Monday 15th of February 2021

Outstanding article, thank you!! Question....anyone, please answer....this Spring I'm planning to take my boat down the Gulf Coast of Florida and into the Keys, a 3-4 week trip. One thing I've not been able to solve...can I anchor my boat off the beach in a State Park and use the beach?

Stu

Wednesday 17th of February 2021

Krys....Thank you for the link, I would have never found that! Much appreciated. Unfortunately I think you are correct and I will need to somehow contact each State Park to determine their specific boating rules. I checked the website of the closest State Park to my home and it discusses fishing boats, nothing about pleasure boats. Thanks again. Stu

Krys

Wednesday 17th of February 2021

https://casetext.com/regulation/florida-administrative-code/department-62-department-of-environmental-protection/division-62d-division-of-recreation-and-parks/chapter-62d-2-operation-of-division-recreation-areas-and-facilities/section-62d-2014-activities-and-recreation

Chapter 62d has all the general park rules, including some about anchoring. You may have to do some research on the individual parks as well.

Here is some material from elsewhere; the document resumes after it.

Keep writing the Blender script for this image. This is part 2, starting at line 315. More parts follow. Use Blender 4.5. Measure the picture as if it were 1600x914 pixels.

Also, even if you are farther than 400 feet from shore, you could be in a preserve, just not a state park with other rules to follow.

Bob Rountree

Tuesday 16th of February 2021

It depends. Certainly not on life-guarded beaches, where your are usually required to stay at least 50 feet offshore. Most of those beaches have marker buoys. I have done it at other beaches, including Cayo Costa State Park (Gulf Coast) and Curry Hammock State Park (Keys), and people do it all the time at Caladesi Island State Park. There are many other beaches and sandbars along your route. Generally speaking, you'll be able to judge by the number of people on a beach. If it's a crowded municipal beach, forget it. If you see boats anchored just offshore, you'll be fine. If there is nobody around at all, you should be fine.